My three year old son is fascinated by my morning routine, and always asks "What doing?" when I put on makeup. I never know quite how to answer: I don't want him to think I don't like my face; I don't want to teach him negative gender roles. Lately, I have been putting a little dot of rouge on his nose and giving him some eyeliner pencil cat whiskers, and he is happy (though I imagine he wonders why my face is not nearly so interesting as his after I put MY makeup on).

Susan

I just remembered something else... When Erin was about 2 1/2 we had two big black dogs. They had a habit of laying right in the walkway and at least once a week I would trip over them in the dark and then yell "Damn dogs!" Erin was talking on the phone to my mother-in-law and she asked Erin what she was doing. Erin replied, "I'm playing with the damn dogs." It was hilarious to hear that coming out of a 2 year old. We quickly got her out of saying that and I learned to bite my tongue when I tripped over the dogs after that.

Susan

hahaha Great post.

We were coming home from a family function when Erin was about 4. My husband was speaking ill of a relative. I said, "Well, you know that the next time we're over there Erin is going to repeat everything you just said about them. 'My daddy thinks you're...'"

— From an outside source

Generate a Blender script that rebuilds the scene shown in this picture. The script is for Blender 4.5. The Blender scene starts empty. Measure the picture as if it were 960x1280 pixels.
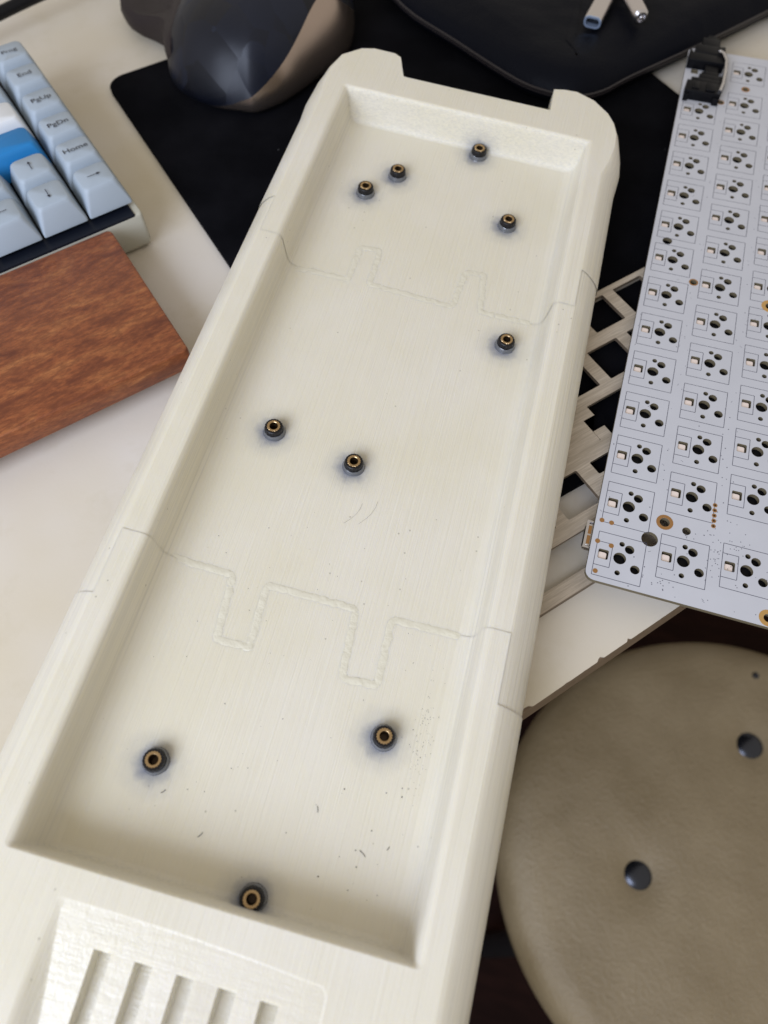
import bpy, bmesh, math, random
from mathutils import Matrix, Vector, noise
from mathutils.geometry import tessellate_polygon
random.seed(7)
S = 0.001                                   # everything below is written in millimetres
SC = bpy.context.scene
COL = SC.collection

# ------------------------------------------------------------------ camera, world, light, exposure
cd = bpy.data.cameras.new('camera'); cam = bpy.data.objects.new('camera', cd); COL.objects.link(cam)
RW = ((0.95527408, 0.29550483, -0.01132841), (0.25738294, -0.84968069, -0.4602138), (-0.14562093, 0.43671457, -0.88773584))
m = Matrix((RW[0], [-a for a in RW[1]], [-a for a in RW[2]])).transposed().to_4x4()
m.translation = Vector((-40.6006, -100.3819, 223.7559)) * S
cam.matrix_world = m
cd.sensor_fit = 'VERTICAL'; cd.sensor_height = 24; cd.sensor_width = 18; cd.lens = 920 / 1280 * 24
cd.clip_start = 0.01; cd.clip_end = 50
cd.dof.use_dof = True; cd.dof.focus_distance = 0.235; cd.dof.aperture_fstop = 7.2
SC.camera = cam
W = bpy.data.worlds.new('World'); SC.world = W; W.use_nodes = True
bg = W.node_tree.nodes['Background']; bg.inputs[0].default_value = (1.0, 0.925, 0.83, 1); bg.inputs[1].default_value = 0.55
def area(name, loc, target, sx, sy, power, color):
    l = bpy.data.lights.new(name, 'AREA'); l.shape = 'RECTANGLE'; l.size = sx; l.size_y = sy; l.energy = power; l.color = color
    o = bpy.data.objects.new(name, l); COL.objects.link(o)
    o.location = Vector(loc); o.rotation_euler = (Vector(target) - Vector(loc)).to_track_quat('-Z', 'Y').to_euler()
    return o
area('window_light', (-0.33, -0.71, 0.55), (-0.06, -0.02, 0), 0.66, 0.54, 10.6, (0.70, 0.79, 1.0))
SC.view_settings.view_transform = 'Standard'; SC.view_settings.look = 'None'
SC.view_settings.exposure = 0; SC.view_settings.gamma = 1; SC.view_settings.use_curve_mapping = False
SC.render.engine = 'CYCLES'
SC.cycles.max_bounces = 8

# ------------------------------------------------------------------ materials
def mat(name, color, rough=0.5, metal=0.0, spec=0.5, coat=0.0):
    ma = bpy.data.materials.new(name); ma.use_nodes = True
    b = ma.node_tree.nodes['Principled BSDF']
    b.inputs['Base Color'].default_value = (*color, 1); b.inputs['Roughness'].default_value = rough
    b.inputs['Metallic'].default_value = metal; b.inputs['Specular IOR Level'].default_value = spec
    b.inputs['Coat Weight'].default_value = coat
    return ma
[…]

You really have to watch what you say in front of them. Oh, and I caught my daughter saying 'freakin' (my version of 'friggin') the other day. I thought "Uh-oh."

Jo

Oh I am laughing at your sweet post! How cute is your daughter? You explained it so well - little kids are amazing at what they pick up from us. I am making a mental note to hide my thongs and start watching what I say NOW!

Jess

My cousin Noah was the same way - I guess this really shows how frustrated most of us get in the car! Unfortunately, the yell-at-the-drivers expression he picked up (from my grandmother, when he was two) was (at rattle-the-windows volume), "YOU SHITHEAD!"

He's now 24 and my aunt has not yet let my grandmother live it down. :)

Peggasus

These bring back memories from when my boys were younger!

Like Lilliana, more than once I heard my Chris (about 3 at the time) yell from his carseat in the back, "Come on already, you old fart!".

Before that, we knew it was time to stop swearing in front of him when he was about 18 months and our old dog had taken yet another shoe and gone to hide under the dining room table. He pointed at the dog and started yelling "Sumbitch, sumbitch!"

Jensgalore

My oldest isn't quite at the stage yet, but it's been instructive to read the essay and accompanying comments. I'd better start practicing now at improving myself I think, because I have a long way to go before I want her imitating me!

Angie

Oh I try, but as my oldest grows even older I see that it's not just the words that she repeats, but she copies my mothering with her sisters, she even acts a lot like me (mostly good stuff). It's not even something she does on purpose. It has helped me change some of my less desirable habits for my younger children.

Helene

LOL- It's so true and I'm right with you. Being a parent of young child does indeed make you a better adult - or at least a more politically correct one. :)

Robin

When Lillianna was 3 we were stopped at a light. The second the light turned green she yelled from the back seat in a disgusted and impatient voice, "GO PEOPLE!!" I asked her why she said that. "Well that's what Daddy always says at a light!"
The other day as she was reluctantly cleaning she said, "Life SUCKS!" I didn't ask about that one. I know she heard that one from me. I gently told her we should not use that word. She predictably said, "You do." I said, "Ya well when you are 41 you can say it too!"
When she slips and proclaims, "What a freakin' day!" I don't always correct her. Sometimes she is right!!

VJ

Tony has started telling me "Forget it" when he gets upset about something. I usually tell him, "OK, I will," but I wondered where he got it from since he doesn't go to daycare. Then one day, as Angelo and I were having a discussion of heated sort, I finally said "Forget it! I won't ..." whatever the issue was. All of a sudden it hit me. Tony was getting his belligerent "forget it" from me! I think I'll listen a little more closely (OK, a lot more closely) to the words that come out of my mouth from now on.

deborah

Morgan [my five year old] does the same thing: she gets one of our gazillion coffee cups and pretends she's having a cup of coffee with me, she can imitate my frustrated growl to perfection, and so on.

I will never forget the time when I noticed a rustling noise each time she yanked on her underwear. Curiousity finally got the better of me and I chased her down to investigate. Once I caught her, I pulled down her pants to see what the noise was and found that she had put a pad in her panties.